The shuffleboard courts at 300 E. 2nd St. were the place to go for fierce competition, but it was a terrible place to pick up girls. That’s according to Jim Blake, who spent many a night in early 1949 playing shuffleboard with his uncle. Not long after Blake played on those courts they were covered up when the Thrifty service station was built on the site.
The courts were rediscovered this weekend when Dylan and Samantha Bayshore began removing asphalt to build an outdoor patio for their new brewery (“Secret history uncovered at site of new brewery”).
Most people – including Alicia Clark, curator of the Sanford Museum – never knew shuffleboard courts existed on that site. Blake remembers the courts, and he said he would try to picture in his mind where the courts were located whenever he passed that location.

“I thought they were a little closer to the wall of the dry cleaners on Palmetto,” Blake said. “Honestly, I didn’t think the courts existed anymore. I figure they got tore up when they put in the tanks for the filling station.”
It was an older crowd that populated the courts when Blake played there.

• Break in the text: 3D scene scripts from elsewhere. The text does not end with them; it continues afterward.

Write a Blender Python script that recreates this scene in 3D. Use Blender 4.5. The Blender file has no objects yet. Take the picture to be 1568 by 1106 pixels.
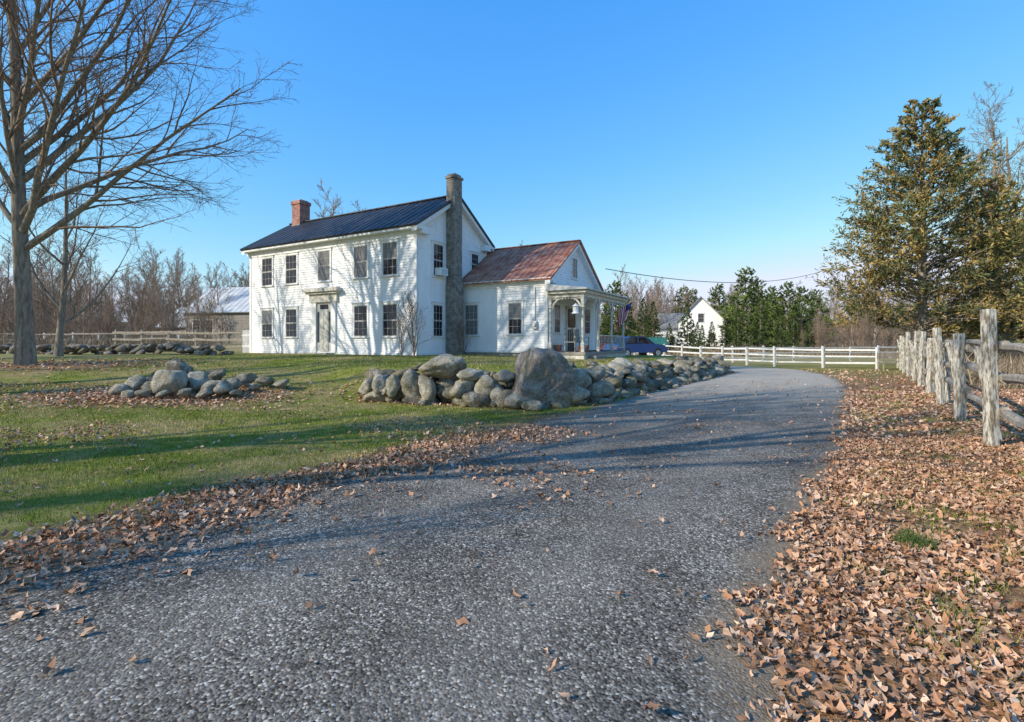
import bpy, math, random
import numpy as np
from mathutils import Vector, Matrix
SC=bpy.context.scene
COL=SC.collection
RAD=math.radians
# ---------------------------------------------------------------- helpers
def sstep(a,b,x):
    t=np.clip((np.asarray(x,float)-a)/(b-a),0,1); return t*t*(3-2*t)
def link(o,parent=None):
    COL.objects.link(o)
    if parent: o.parent=parent
    return o
def empty(name,loc=(0,0,0),rz=0):
    e=bpy.data.objects.new(name,None); e.location=loc; e.rotation_euler=(0,0,rz); e.empty_display_size=.3
    COL.objects.link(e); return e
def mesh_np(name,V,F,mats,col=None,smooth=False,matidx=None):
    me=bpy.data.meshes.new(name)
    V=np.asarray(V,np.float32); F=np.asarray(F,np.int32)
    n,k=F.shape
    me.vertices.add(len(V)); me.vertices.foreach_set('co',V.ravel())
    me.loops.add(n*k); me.loops.foreach_set('vertex_index',F.ravel())
    me.polygons.add(n); me.polygons.foreach_set('loop_start',np.arange(0,n*k,k,dtype=np.int32))
    me.polygons.foreach_set('loop_total',np.full(n,k,np.int32))
    me.update(calc_edges=True)
    if smooth: me.polygons.foreach_set('use_smooth',np.ones(n,bool))
    for m in mats: me.materials.append(m)
    if matidx is not None: me.polygons.foreach_set('material_index',np.asarray(matidx,np.int32))
    if col is not None:
        ca=me.color_attributes.new('Col','FLOAT_COLOR','POINT')
        c=np.ones((len(V),4),np.float32); c[:,:3]=col; ca.data.foreach_set('color',c.ravel())
    return me
def obj_np(name,*a,parent=None,**k):
    return link(bpy.data.objects.new(name,mesh_np(name,*a,**k)),parent)
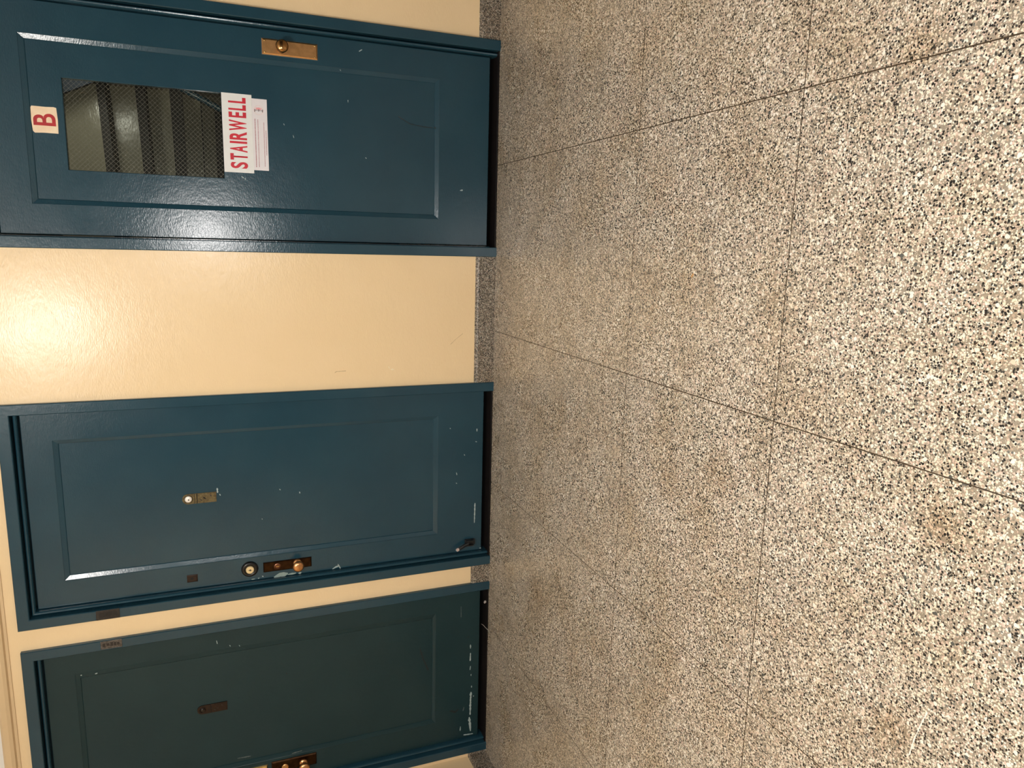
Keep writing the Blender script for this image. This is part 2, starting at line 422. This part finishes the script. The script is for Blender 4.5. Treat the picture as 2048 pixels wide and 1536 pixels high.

He lived with his aunt and uncle, Eloise and Neil Engle, the first four months of 1949 before returning to Geneva, N.Y. to graduate high school. The Engles lived in the 400 block of South Palmetto Avenue.
His uncle worked for the accounting firm Pentlan and Gray, which had offices on the top floor of the old Florida Atlantic Bank building (which is now the Wells Fargo Bank building). Blake and his uncle were joined by his uncle’s father-in-law Finch Huminston, who lived at 310 S. Palmetto Ave.
“It was a popular retiree sport,” said Blake. “That was the evening thing to do back then.”
There was no building or lights on the site, just a vacant lot with six or eight shuffleboard courts and a rack for the pushers.
“It was not a friendly game,” said Blake. “It was very competitive, they took their shuffleboard very seriously. I was 17, so I had girls on my mind. Unfortunately, there weren’t many teenage girls hanging around the shuffleboard courts.”
The Pig ‘n Whistle, located on the south east corner of Park Avenue and 25th St., was the place to go if you wanted to find high school girls, Blake said.
The Pig, as the kids called it back then, was torn down decades ago, but thanks to some back breaking labor by the Bashores, Sanford is rediscovering shuffleboard courts at Palmetto Avenue and 2nd Street.